Wednesday, August 19, 2009

Uh I don't think that phrase means what Mark Kleiman thinks it means.

The phrase is "reasonably persuasive answer"

The question

Is there a Second Amendment right to bring a loaded firearm to a place where the President of the United States is in your line of fire?

Apparently, the Secret Service enforces a weapons ban, and the area around a President protected by the Secret Service is considered Federal territory. But it's hard to see how, if there's a Constitutional right to carry weapons, that right can constitutionally be abrogated just because the President happens to be around.


The "reasonably persuasive answer" is

The President isn't in a gun-free zone; he's in a zone where there are lots of people with guns, all of whom are loyal to him.

That's the key point; most of us, most of the time, don't get that as a possibility. So the rights line is a second-best, as most protected rights are. Since we can't be assured that there will be people with guns who are on our side all the time, we get to carry a gun.
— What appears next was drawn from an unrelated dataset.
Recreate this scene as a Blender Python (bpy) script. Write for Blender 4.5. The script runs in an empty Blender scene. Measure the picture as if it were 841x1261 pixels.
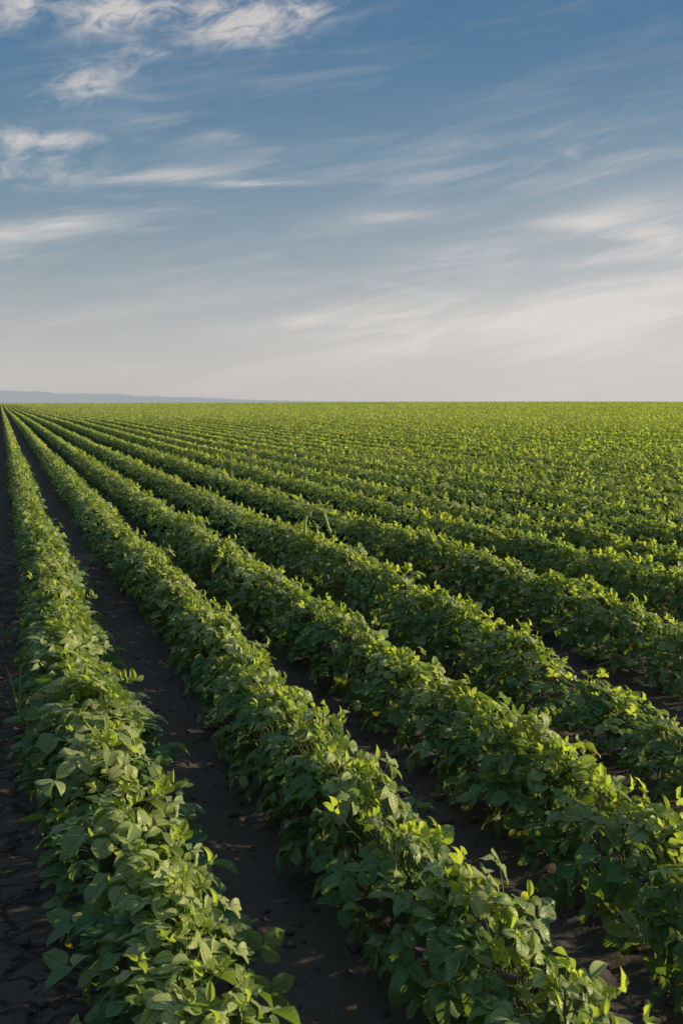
import bpy, math, random
import numpy as np

rng = np.random.default_rng(11)
random.seed(11)
scene = bpy.context.scene
COL = scene.collection
PI = math.pi

# ------------------------------------------------------------------ camera
CAM_H = 1.55
YAW = math.radians(18.8)       # camera looks this far to the right of the row direction (+Y)
PITCH = math.radians(6.35)
cam = bpy.data.cameras.new("camera")
camo = bpy.data.objects.new("camera", cam)
COL.objects.link(camo)
camo.location = (0, 0, CAM_H)
camo.rotation_euler = (PI / 2 - PITCH, 0, -YAW)
cam.sensor_fit = 'VERTICAL'
cam.sensor_height = 36
cam.sensor_width = 24
cam.lens = 35
cam.clip_start = 0.05
cam.clip_end = 30000
cam.dof.use_dof = True
cam.dof.focus_distance = 3.6
cam.dof.aperture_fstop = 9.0
scene.camera = camo

# ------------------------------------------------------------------ sun direction
SUN_EL = math.radians(16)
SUN_AZ = math.radians(99)      # clockwise from +Y towards +X
SUN = np.array([math.sin(SUN_AZ) * math.cos(SUN_EL), math.cos(SUN_AZ) * math.cos(SUN_EL), math.sin(SUN_EL)])

# ------------------------------------------------------------------ node helpers
class NT:
    def __init__(s, tree):
        s.t = tree; s.n = tree.nodes; s.l = tree.links
    def new(s, typ, **kw):
        n = s.n.new(typ)
        for k, v in kw.items(): setattr(n, k, v)
        return n
    def _in(s, sock, v):
        if v is None: return
        if isinstance(v, bpy.types.NodeSocket): s.l.new(v, sock)
        else:
            if isinstance(v, (tuple, list)) and len(v) == 3 and sock.type == 'RGBA': v = (*v, 1)
            sock.default_value = v
    def math(s, op, a, b=None, c=None, clamp=False):
        n = s.new('ShaderNodeMath', operation=op); n.use_clamp = clamp
        s._in(n.inputs[0], a); s._in(n.inputs[1], b)
        if c is not None: s._in(n.inputs[2], c)
        return n.outputs[0]
    def mix(s, f, a, b, blend='MIX'):
        n = s.new('ShaderNodeMix', data_type='RGBA', blend_type=blend)
        s._in(n.inputs[0], f); s._in(n.inputs[6], a); s._in(n.inputs[7], b)
        return n.outputs[2]
    def ramp(s, v, lo, hi, a=0.0, b=1.0, smooth=True):
        n = s.new('ShaderNodeMapRange', interpolation_type='SMOOTHSTEP' if smooth else 'LINEAR')
        s._in(n.inputs[0], v)
        for i, x in enumerate((lo, hi, a, b)): s._in(n.inputs[i + 1], x)
        return n.outputs[0]
    def noise(s, vec, scale, detail=4, rough=.55, dist=0.0):
        n = s.new('ShaderNodeTexNoise')
        s._in(n.inputs['Vector'], vec); n.inputs['Scale'].default_value = scale
        n.inputs['Detail'].default_value = detail; n.inputs['Roughness'].default_value = rough
        n.inputs['Distortion'].default_value = dist
        return n.outputs[0]

def material(name):
    m = bpy.data.materials.new(name); m.use_nodes = True
    m.node_tree.nodes.clear()
    N = NT(m.node_tree)
    return m, N, N.new('ShaderNodeOutputMaterial')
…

Professor Kleiman's correspondent has presented a reasonably convincing argument for the constitutionality of the law which forbids the President of the USA to bear fire arms. Fine no problem, he has secret service agents so he doesn't have the right to bear arms (also he has a press secretary so he can be impeached and sent to jail if he dares to speak in spite of the first amendment, plus he gets to stay in the White House for free so soldiers can be quartered in the White House whether he wants it or not in spite of the third amendment).

The question was why I can't carry a gun anywhere near the president, not if it could be ok to forbid Mr Obama from bearing arms (at least if your interpretation of the constitution is not in any way constrained by, you know, the text).

I wonder what Prof Kleiman would consider to be an unpersuasive answer.